The International Criminal Tribunal for Rwanda (ICTR) said that Callixte Nzabonimana had been arrested at Kigoma in Tanzania and was expected on Tuesday at its own detention centre in the east African country.
Nzabonimana, 55, was youth minister in the mainly Hutu government during the killings of April-July 2004 and was sought by the ICTR for genocide, complicity to genocide and direct and public incitement to genocide.
A member of the presidential party at the time, the National Republican Movement for Democracy and Development (MRND), Nzabonimana is accused of taking part in a plan to eliminate Rwanda's Tutsi minority and opposition Hutus.
The ICTR, which was formed late in 1994 to try key suspects in the genocide of about 800 000 people, itself sits in the Tanzanian town of Arusha. It has convicted 30 people and acquitted five suspects.
The Attorney General of the Republic of Rwanda, Martin Ngoga, welcomed the arrest.
"It is a positive gesture on the part of Tanzanian judicial authorities who played a role in tracking down the alleged war criminal," Ngoga said, pointing out that the Rwandan justice system had also issued an arrest warrant against him.
News of the arrest came on the day President George W. Bush visited Rwanda and paid tribute to the memories of the 800 000 victims slaughtered in the genocide.

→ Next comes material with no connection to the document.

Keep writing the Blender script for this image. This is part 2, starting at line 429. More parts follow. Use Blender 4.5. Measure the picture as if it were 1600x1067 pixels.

The US president, who toured a memorial in the Rwandan capital Kigali to the killings, said: "It's a moving place that can't help but shake your emotions to their very foundation."
"It reminds me that we must not let these kinds of actions take place, and that the people of Rwanda need help to reconcile and move forward after a brutal period," he said, with US First Lady Laura Bush at his side.